While gaydar ability leans towards accuracy, it is not without its limitations. For starters, it does not distinguish accurately between the variety of sexual orientations on the spectrum and ends up being a hetero or non-hetero (more often, gay) instrument. Moreover, it tends to judge orientation for women more accurately than for men. We have patriarchy to thank for that. Under tough gender norms, men have very little wiggle room to be feminine before they are called gay.

Moreover, there is serious resistance to ‘using’ a gaydar simply because many feel that it is discriminatory and homophobic to judge someone’s sexuality based on stereotypes and gender expression. While that may be true, attempting to know a person’s sexuality is not wrong by itself – it’s the intention that counts.

Lot of people tend to forget that in a world prior to Tinder, Grindr, Blendr, Mixie, etc. the only safe way for gay people to engage with their like in public spaces was through this method. Based on signals, cues, vibes, eye contact and body language, if you could get a guy’s number without misidentification and violence, it was only because of a gaydar. That’s how we used to meet people, create social networks, cruise in public and establish our own safe spaces.
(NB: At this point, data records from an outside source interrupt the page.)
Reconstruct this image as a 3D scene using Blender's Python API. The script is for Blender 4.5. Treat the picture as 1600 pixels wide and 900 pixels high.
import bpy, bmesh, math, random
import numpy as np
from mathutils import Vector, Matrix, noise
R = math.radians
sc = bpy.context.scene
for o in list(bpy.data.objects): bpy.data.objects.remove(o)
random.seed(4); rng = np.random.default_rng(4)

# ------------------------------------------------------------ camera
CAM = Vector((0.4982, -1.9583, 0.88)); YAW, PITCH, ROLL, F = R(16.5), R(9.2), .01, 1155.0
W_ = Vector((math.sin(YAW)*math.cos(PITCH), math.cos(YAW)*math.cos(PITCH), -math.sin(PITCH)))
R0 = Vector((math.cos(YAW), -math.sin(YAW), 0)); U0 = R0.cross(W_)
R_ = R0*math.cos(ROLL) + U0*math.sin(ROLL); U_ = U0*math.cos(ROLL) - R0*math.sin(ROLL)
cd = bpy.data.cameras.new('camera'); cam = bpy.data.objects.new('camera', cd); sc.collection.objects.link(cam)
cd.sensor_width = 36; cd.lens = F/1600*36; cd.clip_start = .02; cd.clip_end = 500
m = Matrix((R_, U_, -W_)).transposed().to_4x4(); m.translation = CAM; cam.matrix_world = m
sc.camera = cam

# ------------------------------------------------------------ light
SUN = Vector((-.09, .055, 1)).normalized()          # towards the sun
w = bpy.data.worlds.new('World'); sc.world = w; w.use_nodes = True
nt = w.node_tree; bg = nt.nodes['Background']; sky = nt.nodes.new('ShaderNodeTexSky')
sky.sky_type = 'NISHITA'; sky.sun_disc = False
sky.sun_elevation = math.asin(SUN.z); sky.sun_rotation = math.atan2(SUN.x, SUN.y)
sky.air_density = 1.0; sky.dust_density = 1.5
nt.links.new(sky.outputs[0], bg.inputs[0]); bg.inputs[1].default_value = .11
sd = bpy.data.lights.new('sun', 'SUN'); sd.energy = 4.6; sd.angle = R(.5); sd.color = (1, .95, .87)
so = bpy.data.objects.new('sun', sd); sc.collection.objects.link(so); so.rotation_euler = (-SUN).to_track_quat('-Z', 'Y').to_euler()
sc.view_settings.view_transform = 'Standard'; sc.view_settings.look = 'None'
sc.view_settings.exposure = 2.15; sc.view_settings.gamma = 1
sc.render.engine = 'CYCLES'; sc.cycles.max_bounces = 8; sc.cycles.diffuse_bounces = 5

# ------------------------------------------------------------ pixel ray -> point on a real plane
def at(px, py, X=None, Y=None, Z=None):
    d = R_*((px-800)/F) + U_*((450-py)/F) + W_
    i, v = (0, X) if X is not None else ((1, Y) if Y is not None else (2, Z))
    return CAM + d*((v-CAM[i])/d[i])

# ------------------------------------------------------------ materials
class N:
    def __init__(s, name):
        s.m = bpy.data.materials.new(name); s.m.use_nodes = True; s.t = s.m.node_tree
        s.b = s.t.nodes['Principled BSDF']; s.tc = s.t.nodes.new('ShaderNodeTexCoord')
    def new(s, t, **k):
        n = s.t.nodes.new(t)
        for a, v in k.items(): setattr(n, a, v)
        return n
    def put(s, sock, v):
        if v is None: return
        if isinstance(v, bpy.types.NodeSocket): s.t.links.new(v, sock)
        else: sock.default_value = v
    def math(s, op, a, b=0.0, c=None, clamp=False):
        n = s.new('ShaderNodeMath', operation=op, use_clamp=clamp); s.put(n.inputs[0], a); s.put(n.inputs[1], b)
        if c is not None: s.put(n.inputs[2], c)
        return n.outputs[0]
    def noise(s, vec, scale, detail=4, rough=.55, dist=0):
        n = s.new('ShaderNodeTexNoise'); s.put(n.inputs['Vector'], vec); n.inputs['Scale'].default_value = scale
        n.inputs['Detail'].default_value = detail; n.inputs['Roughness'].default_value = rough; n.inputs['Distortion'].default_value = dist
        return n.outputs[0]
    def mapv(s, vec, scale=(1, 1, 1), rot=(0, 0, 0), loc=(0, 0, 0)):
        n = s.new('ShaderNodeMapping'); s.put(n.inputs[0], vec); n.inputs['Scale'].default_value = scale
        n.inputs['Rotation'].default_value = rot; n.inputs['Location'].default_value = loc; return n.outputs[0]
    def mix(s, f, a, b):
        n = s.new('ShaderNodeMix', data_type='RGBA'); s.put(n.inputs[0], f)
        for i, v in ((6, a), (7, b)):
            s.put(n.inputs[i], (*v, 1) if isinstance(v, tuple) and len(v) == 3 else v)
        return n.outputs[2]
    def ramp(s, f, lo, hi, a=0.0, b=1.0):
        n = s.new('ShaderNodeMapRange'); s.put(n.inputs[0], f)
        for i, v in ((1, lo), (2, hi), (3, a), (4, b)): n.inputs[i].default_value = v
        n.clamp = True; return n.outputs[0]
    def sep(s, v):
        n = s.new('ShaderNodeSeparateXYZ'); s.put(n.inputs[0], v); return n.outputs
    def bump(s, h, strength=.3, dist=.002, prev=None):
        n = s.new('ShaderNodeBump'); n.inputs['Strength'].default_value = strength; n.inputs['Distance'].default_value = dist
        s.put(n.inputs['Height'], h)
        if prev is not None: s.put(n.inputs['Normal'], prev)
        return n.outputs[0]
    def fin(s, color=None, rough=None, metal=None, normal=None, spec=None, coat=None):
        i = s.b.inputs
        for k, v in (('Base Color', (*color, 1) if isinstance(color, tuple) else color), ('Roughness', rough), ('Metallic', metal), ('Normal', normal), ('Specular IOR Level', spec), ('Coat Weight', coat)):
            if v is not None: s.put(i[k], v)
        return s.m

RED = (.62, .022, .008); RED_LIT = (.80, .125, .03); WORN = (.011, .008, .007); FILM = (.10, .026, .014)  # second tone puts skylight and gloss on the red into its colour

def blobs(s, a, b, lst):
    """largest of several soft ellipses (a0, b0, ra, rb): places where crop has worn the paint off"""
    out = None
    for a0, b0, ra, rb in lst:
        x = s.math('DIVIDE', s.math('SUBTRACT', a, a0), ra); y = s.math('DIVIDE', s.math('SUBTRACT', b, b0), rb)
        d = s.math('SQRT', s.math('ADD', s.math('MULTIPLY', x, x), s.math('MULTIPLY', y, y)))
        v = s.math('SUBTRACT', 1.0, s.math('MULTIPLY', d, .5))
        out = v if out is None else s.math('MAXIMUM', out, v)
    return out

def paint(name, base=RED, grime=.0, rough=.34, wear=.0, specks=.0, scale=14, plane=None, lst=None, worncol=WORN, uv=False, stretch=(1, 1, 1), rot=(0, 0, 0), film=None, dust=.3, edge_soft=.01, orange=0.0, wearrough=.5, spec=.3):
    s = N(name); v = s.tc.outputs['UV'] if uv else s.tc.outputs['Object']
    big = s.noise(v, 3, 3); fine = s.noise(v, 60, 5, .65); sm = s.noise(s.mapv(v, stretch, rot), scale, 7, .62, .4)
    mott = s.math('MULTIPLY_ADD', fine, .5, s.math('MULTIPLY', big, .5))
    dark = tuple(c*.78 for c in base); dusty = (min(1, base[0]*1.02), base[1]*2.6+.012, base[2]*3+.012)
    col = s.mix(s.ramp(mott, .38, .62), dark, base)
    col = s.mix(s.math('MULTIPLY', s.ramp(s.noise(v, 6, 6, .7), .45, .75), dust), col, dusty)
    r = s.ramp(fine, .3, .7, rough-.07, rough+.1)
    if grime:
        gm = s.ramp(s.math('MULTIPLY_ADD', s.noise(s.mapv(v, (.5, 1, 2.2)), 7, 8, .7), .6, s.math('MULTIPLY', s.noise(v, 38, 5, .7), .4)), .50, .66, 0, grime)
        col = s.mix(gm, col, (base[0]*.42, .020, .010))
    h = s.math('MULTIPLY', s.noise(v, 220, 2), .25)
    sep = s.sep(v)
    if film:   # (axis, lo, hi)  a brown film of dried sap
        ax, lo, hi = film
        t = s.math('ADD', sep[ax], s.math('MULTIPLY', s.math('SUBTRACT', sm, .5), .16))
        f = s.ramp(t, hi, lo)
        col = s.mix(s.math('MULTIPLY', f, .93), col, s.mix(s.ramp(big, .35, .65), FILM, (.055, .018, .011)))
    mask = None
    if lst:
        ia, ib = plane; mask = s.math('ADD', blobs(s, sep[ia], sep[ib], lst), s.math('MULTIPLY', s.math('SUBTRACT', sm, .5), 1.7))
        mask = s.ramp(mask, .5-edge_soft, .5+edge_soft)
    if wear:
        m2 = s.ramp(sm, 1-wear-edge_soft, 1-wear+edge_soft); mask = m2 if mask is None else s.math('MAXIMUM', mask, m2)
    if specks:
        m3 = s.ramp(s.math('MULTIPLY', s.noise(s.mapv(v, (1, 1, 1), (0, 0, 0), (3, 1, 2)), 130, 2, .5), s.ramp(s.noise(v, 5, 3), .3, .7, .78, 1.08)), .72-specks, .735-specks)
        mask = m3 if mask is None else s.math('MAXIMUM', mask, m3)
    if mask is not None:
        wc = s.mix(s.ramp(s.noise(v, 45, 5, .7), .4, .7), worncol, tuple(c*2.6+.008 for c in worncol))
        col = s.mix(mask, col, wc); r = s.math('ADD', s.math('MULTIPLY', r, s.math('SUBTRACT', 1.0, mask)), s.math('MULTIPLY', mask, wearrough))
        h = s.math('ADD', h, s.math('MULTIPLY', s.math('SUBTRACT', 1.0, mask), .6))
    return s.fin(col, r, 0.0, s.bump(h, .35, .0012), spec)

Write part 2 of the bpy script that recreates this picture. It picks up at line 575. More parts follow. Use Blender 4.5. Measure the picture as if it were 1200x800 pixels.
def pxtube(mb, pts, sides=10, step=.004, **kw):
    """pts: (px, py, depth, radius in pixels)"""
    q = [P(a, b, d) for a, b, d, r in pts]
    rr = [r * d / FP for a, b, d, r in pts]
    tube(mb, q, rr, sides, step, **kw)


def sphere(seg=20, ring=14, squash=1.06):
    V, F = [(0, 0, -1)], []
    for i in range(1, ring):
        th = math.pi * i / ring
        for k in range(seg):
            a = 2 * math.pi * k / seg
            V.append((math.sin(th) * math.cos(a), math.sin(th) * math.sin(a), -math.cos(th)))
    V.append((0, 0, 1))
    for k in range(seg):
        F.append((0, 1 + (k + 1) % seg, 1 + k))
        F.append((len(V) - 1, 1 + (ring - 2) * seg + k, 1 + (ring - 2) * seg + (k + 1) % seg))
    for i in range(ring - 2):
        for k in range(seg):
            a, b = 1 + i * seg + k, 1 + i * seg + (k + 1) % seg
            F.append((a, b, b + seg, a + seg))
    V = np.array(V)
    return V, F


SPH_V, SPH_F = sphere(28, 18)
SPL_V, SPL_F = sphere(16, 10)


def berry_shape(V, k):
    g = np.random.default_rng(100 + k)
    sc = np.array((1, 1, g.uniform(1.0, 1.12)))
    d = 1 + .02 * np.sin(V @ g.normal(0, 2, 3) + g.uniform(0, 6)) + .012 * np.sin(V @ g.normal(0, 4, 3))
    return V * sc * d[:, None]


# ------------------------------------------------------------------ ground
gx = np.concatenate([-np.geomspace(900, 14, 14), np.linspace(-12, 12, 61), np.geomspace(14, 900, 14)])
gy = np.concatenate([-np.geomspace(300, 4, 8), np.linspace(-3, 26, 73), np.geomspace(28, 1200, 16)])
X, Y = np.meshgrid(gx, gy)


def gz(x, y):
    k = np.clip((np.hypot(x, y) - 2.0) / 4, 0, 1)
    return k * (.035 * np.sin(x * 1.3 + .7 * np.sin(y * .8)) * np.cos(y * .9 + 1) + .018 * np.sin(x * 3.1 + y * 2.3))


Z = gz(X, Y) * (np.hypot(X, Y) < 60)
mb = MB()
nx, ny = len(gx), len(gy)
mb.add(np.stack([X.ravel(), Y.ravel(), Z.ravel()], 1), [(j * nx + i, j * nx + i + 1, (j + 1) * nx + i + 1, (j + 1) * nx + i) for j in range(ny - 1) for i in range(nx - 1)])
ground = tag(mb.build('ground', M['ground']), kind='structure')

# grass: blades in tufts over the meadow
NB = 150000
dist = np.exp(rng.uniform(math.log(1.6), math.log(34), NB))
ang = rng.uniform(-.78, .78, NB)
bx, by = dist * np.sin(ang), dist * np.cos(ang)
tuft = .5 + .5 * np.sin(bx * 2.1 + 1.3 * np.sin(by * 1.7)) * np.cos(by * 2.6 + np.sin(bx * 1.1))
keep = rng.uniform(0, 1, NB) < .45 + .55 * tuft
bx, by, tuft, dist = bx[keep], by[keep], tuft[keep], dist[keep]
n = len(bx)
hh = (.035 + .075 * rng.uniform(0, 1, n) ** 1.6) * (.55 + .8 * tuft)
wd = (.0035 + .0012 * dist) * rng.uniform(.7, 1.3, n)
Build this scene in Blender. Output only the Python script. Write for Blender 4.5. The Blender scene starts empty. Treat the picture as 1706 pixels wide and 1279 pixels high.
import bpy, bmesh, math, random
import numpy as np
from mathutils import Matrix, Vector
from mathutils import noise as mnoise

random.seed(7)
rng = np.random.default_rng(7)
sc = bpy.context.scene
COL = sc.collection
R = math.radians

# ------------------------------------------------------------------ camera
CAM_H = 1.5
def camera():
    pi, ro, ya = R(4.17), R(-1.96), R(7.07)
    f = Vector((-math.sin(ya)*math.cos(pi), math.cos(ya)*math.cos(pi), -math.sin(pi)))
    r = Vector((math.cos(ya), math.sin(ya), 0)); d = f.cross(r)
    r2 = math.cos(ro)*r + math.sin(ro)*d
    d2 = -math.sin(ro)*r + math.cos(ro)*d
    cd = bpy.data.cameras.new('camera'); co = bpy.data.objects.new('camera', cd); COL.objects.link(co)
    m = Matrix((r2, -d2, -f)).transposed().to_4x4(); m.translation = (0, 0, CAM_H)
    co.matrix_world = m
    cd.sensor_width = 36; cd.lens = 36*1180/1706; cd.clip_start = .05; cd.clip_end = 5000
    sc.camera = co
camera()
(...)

For queers, it wasn’t a love story waiting to happen. We had to work really hard to make it happen. And it largely still is that way.

However, know this. Instead of trying to scratch your brains out standing in the corner of the room trying to figure out of what sexual persuasion that person is, if you think it’s safe enough, the best way is to keep the gaydar aside and always ask and find out in real time.